When You Turn ON Your AXE FX III

Bulldog50

Inspired
What is your default preset to just practice? I like EJ Clean, for playing scales, practicing chords or learning new licks and songs. Do most people use clean presets for doing this, or do you like the crunchy tones for doing this? It would be interesting to know what everyone thinks about this. FYI, I started playing as a teenager back in the mid 60's, quit for about 44 years and took up guitar playing again last July (and I have improved quite a bit). I play alternatively, a Les Paul Tribute, a Strat, and two Core PRS's all played for the most part through my AXE FX III, but sometimes through my Fender Twin Reverb.
 
A lot of my rudimentary scale practice or brushing up on specific parts of songs on our set list is with the guitar not plugged into anything or just plugged directly into the little 4-channel Mackie mixer I have connected to a pair of cheap 5" M-Audio powered desktop speakers. If I'm practicing through the Axe-Fx, I just pick one of my existing presets, typically something relatively clean with little or no effects. If I'm learning a song, it's usually with whatever preset I've made for that song. The majority of my home practice is though the desktop mixer and my desktop speakers. If I'm dialing in new tones for the band, I'll spend some time at close to gig volume through a QSC K10, which is also my stage monitor. Our FOH speakers are a pair of K12s, so what I dial in on the K10 usually translates pretty well to the K12.
 
I usually stick with a Jazz 120 preset I have with a little bit of reverb. Played with a single coil it demands a lot of accuracy.
 
Yeah, I play with tones I want to play with, "practising" or not :)
To elaborate a bit, a big part of playing electric guitar is developing your touch to get what you want out of your "amp", so you've gotta play through the real thing, whatever that is.
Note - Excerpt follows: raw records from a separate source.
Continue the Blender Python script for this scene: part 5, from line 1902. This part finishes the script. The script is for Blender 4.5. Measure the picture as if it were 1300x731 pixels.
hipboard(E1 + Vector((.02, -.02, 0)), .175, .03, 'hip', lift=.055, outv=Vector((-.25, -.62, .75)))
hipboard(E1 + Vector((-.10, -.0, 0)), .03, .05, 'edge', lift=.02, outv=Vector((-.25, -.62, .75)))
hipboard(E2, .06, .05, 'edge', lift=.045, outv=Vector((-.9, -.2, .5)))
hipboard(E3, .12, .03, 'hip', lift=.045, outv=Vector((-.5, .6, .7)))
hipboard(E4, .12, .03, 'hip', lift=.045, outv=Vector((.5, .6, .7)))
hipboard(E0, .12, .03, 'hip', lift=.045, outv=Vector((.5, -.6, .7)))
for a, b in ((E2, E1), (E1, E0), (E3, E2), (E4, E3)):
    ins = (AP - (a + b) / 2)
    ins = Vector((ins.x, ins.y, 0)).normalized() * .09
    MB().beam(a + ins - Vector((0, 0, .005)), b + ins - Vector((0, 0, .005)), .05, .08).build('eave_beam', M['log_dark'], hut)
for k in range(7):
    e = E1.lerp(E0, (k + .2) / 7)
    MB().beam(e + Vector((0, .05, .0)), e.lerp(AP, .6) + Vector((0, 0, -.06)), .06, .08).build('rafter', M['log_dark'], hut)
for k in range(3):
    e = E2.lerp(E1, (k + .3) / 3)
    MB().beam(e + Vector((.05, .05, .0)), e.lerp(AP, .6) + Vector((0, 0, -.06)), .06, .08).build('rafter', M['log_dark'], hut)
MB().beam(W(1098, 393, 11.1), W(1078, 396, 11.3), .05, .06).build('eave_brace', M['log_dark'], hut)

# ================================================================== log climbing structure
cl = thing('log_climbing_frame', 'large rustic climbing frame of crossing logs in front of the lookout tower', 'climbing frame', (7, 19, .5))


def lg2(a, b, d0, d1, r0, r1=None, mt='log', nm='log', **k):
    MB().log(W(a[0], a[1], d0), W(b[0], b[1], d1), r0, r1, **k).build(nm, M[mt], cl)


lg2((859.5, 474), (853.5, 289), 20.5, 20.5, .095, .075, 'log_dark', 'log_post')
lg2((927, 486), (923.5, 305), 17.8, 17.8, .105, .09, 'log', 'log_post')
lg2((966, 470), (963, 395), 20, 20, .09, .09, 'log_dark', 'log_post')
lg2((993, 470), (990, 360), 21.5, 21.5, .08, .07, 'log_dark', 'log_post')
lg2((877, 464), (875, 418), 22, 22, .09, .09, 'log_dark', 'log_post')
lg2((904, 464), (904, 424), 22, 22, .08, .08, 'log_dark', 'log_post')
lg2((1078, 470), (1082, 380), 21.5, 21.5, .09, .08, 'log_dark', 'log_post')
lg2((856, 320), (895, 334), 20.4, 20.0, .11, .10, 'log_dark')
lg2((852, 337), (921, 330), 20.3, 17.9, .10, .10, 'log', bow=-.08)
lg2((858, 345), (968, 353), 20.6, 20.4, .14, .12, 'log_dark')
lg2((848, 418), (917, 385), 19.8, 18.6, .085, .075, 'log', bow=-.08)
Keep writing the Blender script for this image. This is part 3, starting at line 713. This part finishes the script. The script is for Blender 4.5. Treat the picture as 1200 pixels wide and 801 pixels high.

"Practising" for me is as much about that as what's more commonly thought of as dexterity. I also really enjoy playing, and cool tones are part of that. Wouldn't own an Axe otherwise ;)
 
I usually start off on a crunch sound playing the same few 80s riffs I’ve been playing since I started. I usually end on a clean tone working on exercises then off to whatever.
 
I've only used some of the weirder, atmospheric stock presets. Pretty much the day I got it I started making my own. Unless I have a specific purpose or reason to be in my studio, when I turn it on I just jam with whatever loads up first. I don't practice because I'm lazy, I just noodle until something falls out and I write a song around it. The only 'practice' I have is when I go to track a lead and can't play what's in my head, so I'll loop the section and keep playing it over and over until it gets there. Then I promptly forget it all the second I'm done tracking.
 
I play acoustic almost exclusively at home. If I'm going to practice technique on an electric, I would do it with a slightly distorted tone, bone dry. The reason being that practicing technique with a clean tone can develop bad muting. I'm not talking a lot of gain, just enough so that muting of unpicked strings is required.
 
Deluxe Reverb.
50w Plexi.
Twin Reverb.
Sometimes, AC30.

You know, it's great that there are many, many amps in the Axe, but so many of these were to try to address the problem of having both Fender cleans and Marshall crunch in the same amp, or to have insane amounts of gain. I don't need them, but it's wonderful to have them if I want to experiment.